» Requirements: Send back exactly the lines from the opening line of the records below through the one with "canister(-.108, 6.45, ZT, .045, .33, M_blue, 'blue".

###

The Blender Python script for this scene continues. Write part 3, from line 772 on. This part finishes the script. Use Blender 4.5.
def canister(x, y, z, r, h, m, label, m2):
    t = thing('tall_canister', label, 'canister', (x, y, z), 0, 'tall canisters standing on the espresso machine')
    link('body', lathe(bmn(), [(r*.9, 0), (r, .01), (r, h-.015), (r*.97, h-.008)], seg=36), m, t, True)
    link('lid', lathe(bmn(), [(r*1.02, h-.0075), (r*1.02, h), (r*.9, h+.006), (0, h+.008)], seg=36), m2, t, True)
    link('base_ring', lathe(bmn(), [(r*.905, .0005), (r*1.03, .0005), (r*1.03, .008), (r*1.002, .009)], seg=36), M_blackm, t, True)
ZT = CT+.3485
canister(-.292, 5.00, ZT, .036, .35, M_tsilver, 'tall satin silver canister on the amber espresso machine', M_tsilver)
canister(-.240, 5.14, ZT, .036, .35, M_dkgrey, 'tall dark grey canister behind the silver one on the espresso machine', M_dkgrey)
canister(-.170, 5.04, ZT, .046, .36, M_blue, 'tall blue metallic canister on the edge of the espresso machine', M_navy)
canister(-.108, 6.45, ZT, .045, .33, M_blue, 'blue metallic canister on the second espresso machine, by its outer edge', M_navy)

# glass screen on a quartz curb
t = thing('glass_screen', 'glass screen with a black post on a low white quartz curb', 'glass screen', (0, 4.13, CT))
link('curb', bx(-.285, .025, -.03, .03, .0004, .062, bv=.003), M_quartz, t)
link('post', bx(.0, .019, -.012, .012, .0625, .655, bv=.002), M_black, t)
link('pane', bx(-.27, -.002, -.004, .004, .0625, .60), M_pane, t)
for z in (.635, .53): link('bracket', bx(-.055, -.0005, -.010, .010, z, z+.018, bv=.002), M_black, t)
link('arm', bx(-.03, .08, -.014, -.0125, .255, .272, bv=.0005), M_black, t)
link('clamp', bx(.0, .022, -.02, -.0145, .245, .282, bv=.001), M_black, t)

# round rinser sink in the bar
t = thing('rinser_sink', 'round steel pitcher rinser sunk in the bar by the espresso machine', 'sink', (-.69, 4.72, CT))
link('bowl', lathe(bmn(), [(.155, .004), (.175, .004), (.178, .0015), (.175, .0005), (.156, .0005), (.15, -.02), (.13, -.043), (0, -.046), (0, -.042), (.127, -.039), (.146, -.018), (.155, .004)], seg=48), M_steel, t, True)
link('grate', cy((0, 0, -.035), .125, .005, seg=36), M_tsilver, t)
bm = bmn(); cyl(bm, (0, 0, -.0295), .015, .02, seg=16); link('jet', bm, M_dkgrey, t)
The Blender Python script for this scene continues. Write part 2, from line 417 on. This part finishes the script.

###

» Written reply:
The Blender Python script for this scene continues. Write part 3, from line 772 on. This part finishes the script. Use Blender 4.5.
def canister(x, y, z, r, h, m, label, m2):
    t = thing('tall_canister', label, 'canister', (x, y, z), 0, 'tall canisters standing on the espresso machine')
    link('body', lathe(bmn(), [(r*.9, 0), (r, .01), (r, h-.015), (r*.97, h-.008)], seg=36), m, t, True)
    link('lid', lathe(bmn(), [(r*1.02, h-.0075), (r*1.02, h), (r*.9, h+.006), (0, h+.008)], seg=36), m2, t, True)
    link('base_ring', lathe(bmn(), [(r*.905, .0005), (r*1.03, .0005), (r*1.03, .008), (r*1.002, .009)], seg=36), M_blackm, t, True)
ZT = CT+.3485
canister(-.292, 5.00, ZT, .036, .35, M_tsilver, 'tall satin silver canister on the amber espresso machine', M_tsilver)
canister(-.240, 5.14, ZT, .036, .35, M_dkgrey, 'tall dark grey canister behind the silver one on the espresso machine', M_dkgrey)
canister(-.170, 5.04, ZT, .046, .36, M_blue, 'tall blue metallic canister on the edge of the espresso machine', M_navy)
canister(-.108, 6.45, ZT, .045, .33, M_blue, 'blue metallic canister on the second espresso machine, by its outer edge', M_navy)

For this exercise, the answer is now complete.